Hammersmith Property Solicitor Helena Camacho considers Co-ownership of Property:

Co-ownership of Property: Joint Tenancy or Tenancy in Common ?

When two or more people have interests in a property they are said to be in co-owners of the property. A common example of this is when people buy a house together. In co-ownership, a trust of land occurs and the legal estate is held by the persons that purchased the property as trustees for themselves. While the legal interest in the property can only be held under joint tenancy, the beneficial interest in that property can be held either as a joint tenancy or as a tenancy in common.

When two people own a property as co-owners it is assumed that the property is held in joint tenancy unless otherwise specified. The assumption does not apply however if words of severance such as ‘in equal shares’, ‘equally’, ‘half and half’ are specifically mentioned or there exists a presumption of tenancy in common. Tenancy in common is presumed for instance when the money for the purchase of property is provided in unequal shares or when property is purchased by a business partnership.

One of the most important aspects of joint tenancy is that joint tenants are entitled to an equal share to the property without there being any individual shares. When the property is sold, the proceeds are distributed equally between them. Thus, if there were two partners, each of them will therefor get 50 per cent of the money.

Another crucial aspect of joint tenancy is the right of survivorship which means that if a joint tenant of a property dies, their interest in the property is automatically transferred to the remaining joint tenant/s. If a property is held in joint tenancy by three people and one person dies, their share in the property is automatically transferred to the other two survivors. On death of the other joint tenant, the lone survivor becomes the absolute owner and has legal and equitable interest in the property.

Tenants in common may or may not have equal shares in the property. When people own a property as tenants in common, it is advisable that they spell out their shares in the estate by expressly agreeing and recording them in a deed of trust or a certified copy transfer. The deed should be signed by all parties concerned and registered at the Land Registry.

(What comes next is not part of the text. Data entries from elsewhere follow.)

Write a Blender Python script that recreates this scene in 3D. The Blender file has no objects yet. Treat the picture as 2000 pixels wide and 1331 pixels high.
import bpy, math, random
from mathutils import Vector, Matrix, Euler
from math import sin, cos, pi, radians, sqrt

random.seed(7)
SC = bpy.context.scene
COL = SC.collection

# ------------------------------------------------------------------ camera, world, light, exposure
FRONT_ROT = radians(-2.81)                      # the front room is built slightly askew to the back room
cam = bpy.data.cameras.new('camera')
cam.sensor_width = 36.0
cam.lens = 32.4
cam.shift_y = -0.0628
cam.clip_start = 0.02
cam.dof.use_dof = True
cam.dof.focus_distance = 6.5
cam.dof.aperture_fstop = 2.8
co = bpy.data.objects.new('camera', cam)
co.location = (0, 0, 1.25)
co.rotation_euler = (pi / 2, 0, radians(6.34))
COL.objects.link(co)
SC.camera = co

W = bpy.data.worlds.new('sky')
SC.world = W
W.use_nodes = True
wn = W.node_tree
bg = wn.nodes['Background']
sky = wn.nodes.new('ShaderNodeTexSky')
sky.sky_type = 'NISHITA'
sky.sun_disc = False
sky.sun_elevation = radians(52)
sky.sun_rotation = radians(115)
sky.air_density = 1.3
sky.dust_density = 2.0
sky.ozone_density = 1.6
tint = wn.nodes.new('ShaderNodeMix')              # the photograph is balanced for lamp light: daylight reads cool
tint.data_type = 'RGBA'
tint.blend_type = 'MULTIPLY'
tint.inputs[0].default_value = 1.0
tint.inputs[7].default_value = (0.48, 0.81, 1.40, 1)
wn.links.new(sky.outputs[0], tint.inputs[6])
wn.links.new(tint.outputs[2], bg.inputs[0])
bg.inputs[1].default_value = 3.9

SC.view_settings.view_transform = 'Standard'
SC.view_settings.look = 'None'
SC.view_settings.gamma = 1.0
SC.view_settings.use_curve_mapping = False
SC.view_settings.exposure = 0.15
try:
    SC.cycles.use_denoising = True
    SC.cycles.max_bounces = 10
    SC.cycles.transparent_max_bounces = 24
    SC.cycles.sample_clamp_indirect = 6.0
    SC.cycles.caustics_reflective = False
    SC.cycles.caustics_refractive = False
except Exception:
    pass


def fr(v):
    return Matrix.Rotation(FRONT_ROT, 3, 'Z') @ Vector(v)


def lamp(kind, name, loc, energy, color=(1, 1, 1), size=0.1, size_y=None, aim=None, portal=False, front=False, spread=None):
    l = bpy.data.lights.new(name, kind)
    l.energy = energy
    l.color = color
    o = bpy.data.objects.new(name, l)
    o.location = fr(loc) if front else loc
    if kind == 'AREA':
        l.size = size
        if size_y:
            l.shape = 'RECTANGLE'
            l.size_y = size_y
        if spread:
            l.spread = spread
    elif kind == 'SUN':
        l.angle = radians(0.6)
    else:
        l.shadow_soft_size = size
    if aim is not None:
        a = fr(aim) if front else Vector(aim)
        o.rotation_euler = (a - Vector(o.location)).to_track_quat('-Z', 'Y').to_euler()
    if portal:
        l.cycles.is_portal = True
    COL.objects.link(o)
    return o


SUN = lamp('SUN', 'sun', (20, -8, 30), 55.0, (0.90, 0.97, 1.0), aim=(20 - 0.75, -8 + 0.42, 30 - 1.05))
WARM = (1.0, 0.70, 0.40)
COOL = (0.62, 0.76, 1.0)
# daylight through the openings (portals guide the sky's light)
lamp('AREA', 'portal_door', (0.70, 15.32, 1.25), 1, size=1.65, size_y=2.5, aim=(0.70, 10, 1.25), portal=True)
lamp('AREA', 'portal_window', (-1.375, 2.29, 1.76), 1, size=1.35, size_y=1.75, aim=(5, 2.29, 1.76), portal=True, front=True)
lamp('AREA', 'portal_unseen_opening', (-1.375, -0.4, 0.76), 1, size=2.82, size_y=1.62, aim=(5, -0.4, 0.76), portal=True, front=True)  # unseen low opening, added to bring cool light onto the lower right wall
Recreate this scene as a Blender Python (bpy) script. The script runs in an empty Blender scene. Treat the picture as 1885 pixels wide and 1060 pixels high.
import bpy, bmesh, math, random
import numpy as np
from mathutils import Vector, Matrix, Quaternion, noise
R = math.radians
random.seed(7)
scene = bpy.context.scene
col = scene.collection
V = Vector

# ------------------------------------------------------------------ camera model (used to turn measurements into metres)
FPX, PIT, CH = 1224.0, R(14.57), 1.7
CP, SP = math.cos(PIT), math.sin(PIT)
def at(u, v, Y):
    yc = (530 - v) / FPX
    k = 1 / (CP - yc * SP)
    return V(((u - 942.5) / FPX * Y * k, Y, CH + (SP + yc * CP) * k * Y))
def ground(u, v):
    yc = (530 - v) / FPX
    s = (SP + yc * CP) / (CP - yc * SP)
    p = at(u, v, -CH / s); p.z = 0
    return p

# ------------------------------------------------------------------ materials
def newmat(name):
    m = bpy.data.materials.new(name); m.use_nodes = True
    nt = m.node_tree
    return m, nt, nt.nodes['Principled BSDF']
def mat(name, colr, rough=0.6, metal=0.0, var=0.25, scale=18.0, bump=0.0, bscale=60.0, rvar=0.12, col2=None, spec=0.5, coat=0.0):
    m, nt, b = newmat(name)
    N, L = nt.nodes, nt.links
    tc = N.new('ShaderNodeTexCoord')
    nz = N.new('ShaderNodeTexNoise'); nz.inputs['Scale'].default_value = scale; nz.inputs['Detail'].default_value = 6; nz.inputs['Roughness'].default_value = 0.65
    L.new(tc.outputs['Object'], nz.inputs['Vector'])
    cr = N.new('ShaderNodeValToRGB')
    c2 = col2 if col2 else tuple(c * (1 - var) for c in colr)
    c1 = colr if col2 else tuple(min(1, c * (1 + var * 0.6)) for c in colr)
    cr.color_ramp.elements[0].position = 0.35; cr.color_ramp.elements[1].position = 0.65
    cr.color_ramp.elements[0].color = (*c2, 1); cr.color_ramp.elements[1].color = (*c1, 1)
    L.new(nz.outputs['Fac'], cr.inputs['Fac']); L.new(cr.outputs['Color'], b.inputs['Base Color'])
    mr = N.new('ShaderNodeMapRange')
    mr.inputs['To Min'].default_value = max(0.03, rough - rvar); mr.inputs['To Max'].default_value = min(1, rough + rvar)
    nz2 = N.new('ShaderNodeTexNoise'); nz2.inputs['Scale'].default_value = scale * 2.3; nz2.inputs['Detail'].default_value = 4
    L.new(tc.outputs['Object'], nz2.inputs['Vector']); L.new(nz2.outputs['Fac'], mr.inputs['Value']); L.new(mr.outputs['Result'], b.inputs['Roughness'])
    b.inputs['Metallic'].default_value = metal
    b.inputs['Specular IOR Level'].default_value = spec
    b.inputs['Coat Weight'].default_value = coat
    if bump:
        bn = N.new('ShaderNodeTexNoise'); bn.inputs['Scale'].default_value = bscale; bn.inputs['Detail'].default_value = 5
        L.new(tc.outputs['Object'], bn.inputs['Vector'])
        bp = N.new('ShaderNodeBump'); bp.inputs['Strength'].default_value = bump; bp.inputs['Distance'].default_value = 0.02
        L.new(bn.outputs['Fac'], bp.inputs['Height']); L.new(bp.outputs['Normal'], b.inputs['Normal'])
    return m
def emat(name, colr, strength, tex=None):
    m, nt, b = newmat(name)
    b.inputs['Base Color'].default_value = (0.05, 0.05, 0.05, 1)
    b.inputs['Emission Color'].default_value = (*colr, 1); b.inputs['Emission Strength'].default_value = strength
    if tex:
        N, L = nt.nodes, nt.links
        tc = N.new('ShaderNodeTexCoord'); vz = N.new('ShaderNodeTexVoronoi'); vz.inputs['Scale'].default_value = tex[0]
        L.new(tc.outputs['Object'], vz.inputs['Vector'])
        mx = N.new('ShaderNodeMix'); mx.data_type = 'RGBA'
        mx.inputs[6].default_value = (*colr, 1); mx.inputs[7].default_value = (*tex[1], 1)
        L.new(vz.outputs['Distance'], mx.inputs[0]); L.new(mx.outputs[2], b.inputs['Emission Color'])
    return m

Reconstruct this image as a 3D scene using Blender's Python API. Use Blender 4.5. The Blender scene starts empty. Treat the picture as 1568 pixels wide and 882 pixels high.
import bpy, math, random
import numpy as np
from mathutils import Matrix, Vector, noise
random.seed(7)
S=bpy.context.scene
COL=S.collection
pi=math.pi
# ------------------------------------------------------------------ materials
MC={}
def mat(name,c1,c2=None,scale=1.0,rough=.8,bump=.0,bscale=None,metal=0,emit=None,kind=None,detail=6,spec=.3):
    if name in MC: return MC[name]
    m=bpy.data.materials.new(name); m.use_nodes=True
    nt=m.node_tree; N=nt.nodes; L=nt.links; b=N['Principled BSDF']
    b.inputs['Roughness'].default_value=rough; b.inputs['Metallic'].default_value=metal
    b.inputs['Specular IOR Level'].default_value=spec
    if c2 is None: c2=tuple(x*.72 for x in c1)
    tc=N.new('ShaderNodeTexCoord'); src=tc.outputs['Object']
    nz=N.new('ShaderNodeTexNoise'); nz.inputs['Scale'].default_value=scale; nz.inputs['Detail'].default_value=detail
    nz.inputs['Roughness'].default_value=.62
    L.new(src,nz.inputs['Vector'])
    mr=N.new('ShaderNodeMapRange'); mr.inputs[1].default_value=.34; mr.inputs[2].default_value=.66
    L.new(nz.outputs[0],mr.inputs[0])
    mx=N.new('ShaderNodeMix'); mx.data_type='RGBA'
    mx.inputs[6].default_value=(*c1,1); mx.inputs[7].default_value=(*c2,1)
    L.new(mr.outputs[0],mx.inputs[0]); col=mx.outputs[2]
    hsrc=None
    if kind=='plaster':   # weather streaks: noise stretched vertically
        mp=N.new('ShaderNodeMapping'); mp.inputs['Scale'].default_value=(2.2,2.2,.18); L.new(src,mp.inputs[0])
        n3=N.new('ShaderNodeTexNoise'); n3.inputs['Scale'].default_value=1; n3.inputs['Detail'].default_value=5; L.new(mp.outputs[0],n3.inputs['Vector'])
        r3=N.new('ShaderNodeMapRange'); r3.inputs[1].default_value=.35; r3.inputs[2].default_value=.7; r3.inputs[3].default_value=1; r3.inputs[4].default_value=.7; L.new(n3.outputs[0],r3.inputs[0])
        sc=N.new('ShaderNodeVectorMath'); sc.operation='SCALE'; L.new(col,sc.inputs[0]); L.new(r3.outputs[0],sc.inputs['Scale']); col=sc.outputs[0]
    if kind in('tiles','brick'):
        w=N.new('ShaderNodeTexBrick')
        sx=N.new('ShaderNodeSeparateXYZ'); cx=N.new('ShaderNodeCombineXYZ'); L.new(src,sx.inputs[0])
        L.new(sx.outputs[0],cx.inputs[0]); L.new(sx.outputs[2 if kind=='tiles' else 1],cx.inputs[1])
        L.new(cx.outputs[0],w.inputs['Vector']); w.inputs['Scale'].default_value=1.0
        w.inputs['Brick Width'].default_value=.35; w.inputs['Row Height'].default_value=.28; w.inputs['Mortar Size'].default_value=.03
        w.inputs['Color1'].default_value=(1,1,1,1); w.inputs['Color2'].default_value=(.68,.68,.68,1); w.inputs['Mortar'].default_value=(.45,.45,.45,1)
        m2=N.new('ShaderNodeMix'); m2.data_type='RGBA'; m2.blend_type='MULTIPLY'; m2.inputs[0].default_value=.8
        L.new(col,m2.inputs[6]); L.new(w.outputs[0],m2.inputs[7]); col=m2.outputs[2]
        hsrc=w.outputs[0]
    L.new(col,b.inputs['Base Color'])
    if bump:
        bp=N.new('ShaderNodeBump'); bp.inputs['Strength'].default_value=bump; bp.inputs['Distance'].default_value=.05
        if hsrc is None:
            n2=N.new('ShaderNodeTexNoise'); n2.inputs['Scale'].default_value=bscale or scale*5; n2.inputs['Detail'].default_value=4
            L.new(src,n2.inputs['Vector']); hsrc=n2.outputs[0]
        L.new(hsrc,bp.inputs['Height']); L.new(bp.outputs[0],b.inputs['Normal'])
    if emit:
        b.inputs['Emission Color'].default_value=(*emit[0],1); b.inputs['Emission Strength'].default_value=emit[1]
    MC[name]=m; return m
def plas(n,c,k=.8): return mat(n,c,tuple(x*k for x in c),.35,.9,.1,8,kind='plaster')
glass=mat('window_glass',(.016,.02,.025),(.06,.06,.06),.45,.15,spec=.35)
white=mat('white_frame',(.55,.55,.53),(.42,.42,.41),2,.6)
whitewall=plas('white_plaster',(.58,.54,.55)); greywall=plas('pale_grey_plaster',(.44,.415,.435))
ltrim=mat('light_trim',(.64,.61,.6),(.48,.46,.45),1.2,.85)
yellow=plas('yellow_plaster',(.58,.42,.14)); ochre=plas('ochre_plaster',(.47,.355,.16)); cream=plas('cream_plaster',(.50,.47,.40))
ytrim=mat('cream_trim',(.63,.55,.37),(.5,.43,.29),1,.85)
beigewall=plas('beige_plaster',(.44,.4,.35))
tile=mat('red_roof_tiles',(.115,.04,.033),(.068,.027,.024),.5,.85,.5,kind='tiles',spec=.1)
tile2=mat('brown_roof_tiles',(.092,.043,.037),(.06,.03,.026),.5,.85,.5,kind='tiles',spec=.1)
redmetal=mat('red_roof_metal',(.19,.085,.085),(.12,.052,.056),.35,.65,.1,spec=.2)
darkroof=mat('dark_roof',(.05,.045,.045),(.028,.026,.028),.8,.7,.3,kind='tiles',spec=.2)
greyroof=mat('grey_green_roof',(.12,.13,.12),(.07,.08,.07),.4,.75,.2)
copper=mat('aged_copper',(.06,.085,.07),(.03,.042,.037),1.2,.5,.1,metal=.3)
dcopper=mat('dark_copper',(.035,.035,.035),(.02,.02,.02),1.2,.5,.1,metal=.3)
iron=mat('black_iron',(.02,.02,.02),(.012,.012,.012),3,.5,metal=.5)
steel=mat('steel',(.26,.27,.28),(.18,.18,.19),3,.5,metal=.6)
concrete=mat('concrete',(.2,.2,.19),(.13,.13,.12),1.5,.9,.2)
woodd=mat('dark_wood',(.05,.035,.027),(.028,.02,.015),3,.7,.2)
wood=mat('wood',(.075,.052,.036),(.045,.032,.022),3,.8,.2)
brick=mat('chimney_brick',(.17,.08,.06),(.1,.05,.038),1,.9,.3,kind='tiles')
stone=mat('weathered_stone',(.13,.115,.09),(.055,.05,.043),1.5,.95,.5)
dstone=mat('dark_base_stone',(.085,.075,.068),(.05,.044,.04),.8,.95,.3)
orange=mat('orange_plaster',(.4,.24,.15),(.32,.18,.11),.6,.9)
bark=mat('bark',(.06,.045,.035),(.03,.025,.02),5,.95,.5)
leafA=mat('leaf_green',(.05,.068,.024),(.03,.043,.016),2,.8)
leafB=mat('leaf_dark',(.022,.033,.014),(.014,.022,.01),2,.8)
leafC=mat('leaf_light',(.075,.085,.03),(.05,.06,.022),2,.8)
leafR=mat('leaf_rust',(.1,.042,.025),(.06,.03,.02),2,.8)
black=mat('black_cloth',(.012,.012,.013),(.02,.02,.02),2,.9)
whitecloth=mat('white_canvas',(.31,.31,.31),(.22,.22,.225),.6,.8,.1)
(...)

In contrast with joint tenants, when people hold a property as tenants in common the right of survivorship does not apply. On the death of one owner, their share is distributed as per their will or intestacy. The legal interest that is under this type of tenancy is held by the survivor partner/s on trust for themselves and the estate of the deceased partner. Such a trust over land remains until a second trustee is appointed on sale to ensure that the trust is overreached.

Private individuals may sometimes opt to be tenants in common and it is usually preferred by partners in a business to ensure that their share is transferred according to their will and does not automatically transfer to the surviving partners.

Hammersmith conveyancing solicitor Helena Camacho notes that when buying property with others thought should be given to whether joint tenancy or tenancy in common are best suited to the circumstances.